Een onontkoombaar no man’s land voor gevorderden. 

Onbekend is onbemind, maar niet volgens de blik die Bart Hendrickx ons voorschotelt. Het tussen haakjes plaatsen van beelden door de camera is in zijn wereld niet dwingend. Want tussen oog en Ander, tussen oog en kunstwerk bestaat vooral een open wereld waarin oneindige mogelijkheden altijd om de hoek loeren. Tussen grauwgrijze bakstenen en een flauwgeel licht, tussen doek en podium, tussen man en vrouw: de foto’s van Hendrickx onthullen iets unheimlich. Het is het arbitraire spel van de mens, die rondwaart in een onontkoombaar no man’s land voor gevorderden, een decor waarin die mens zijn rollen opneemt, maar vergeet hoe ze weer van zich af te schudden.  

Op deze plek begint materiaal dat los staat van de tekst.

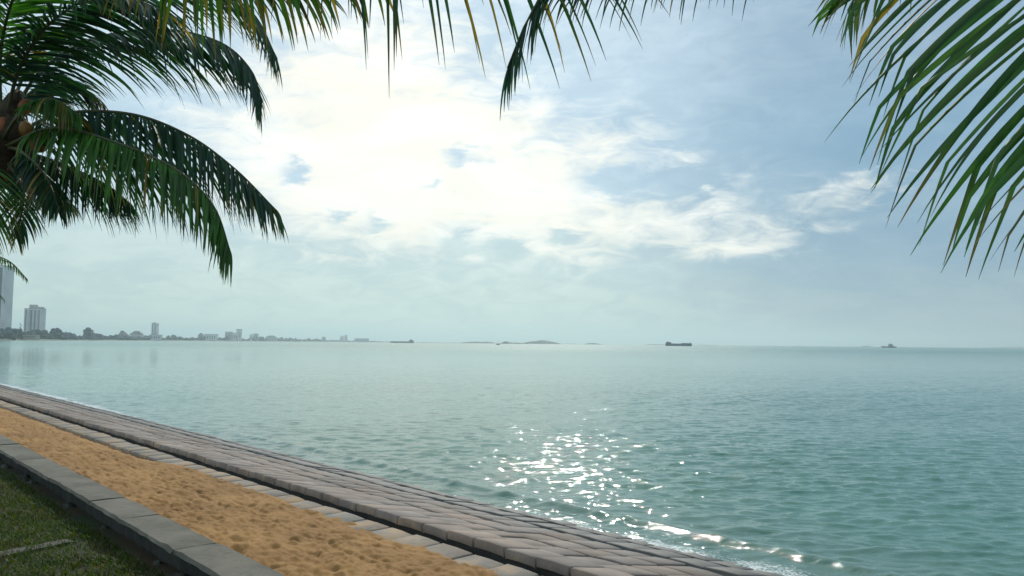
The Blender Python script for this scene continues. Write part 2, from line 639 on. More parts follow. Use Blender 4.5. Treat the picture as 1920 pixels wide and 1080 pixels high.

Identiteit blijkt dus altijd een constructie. Zo bepalen cultureel vastgelegde patronen en categorieën onze manier van denken, maar ook onze manier van kijken. In de zwarte figuur met een zware bontjas of de met doeken beklede gevel, schuilt een onderuithalen van die culturele zekerheden: waar kijken we eigenlijk naar? Wat zien we? Het lijken evidente vragen, maar Hendrickx durft ze opnieuw te stellen. Maar is het hier wel de toeschouwer die kijkt? Is het niet hij of zij die zelf onderworpen wordt aan de blik van de foto? Nieuwe verhoudingen ontstaan: fotograaf, toeschouwer en model/object gaan samen op zoek, niet zozeer naar de betekenis van wat er afgebeeld is, maar in het bijzonder naar de betekenis van datgene dat ontbreekt. Naar het gemis. 

Geen lens is alwetend, lijkt de fotograaf te vertellen. Wie naar de foto’s van Bart Hendrickx kijkt, kan de blik laten dwalen zonder vooroordelen. Het kijken zonder agenda is dan ook één van de meest nobele doelstellingen. Maar tegelijkertijd is de fotografie ontsproten aan de wil tot vastleggen, tot definiëren. De fotograaf beseft echter dat hij – vanwege zijn expressiemiddelen – eveneens gedoemd is tot slechts een poging van rebellie. De camera probeert immers het ongrijpbare te vangen, de Ander te benaderen, ook al zal die altijd aan de lens ontsnappen. Geen oog is alziend. De werkwijze van Hendrickx kan op die manier gezien worden als een ware Sisyfusarbeid. Schizofreen schippert hij eeuwig tussen grijpen en loslaten.  

En toch. In zijn najagen van het ongrijpbare, toont de fotograaf ook hoe we weerstand kunnen bieden aan de vastgeroeste zekerheden van het leven. Het is immers het onbekende – slechts voorlopig onbemind – dat het potentieel tot verandering in zich draagt. Kunst duwt ons uit onze dagelijkse beslommeringen, en trekt de wereld open. De foto’s van Bart Hendrickx vormen een permanente uitnodiging om onze rollen te (h)erkennen, van ons af te schudden, en dan die nieuwe, open wereld in te trekken.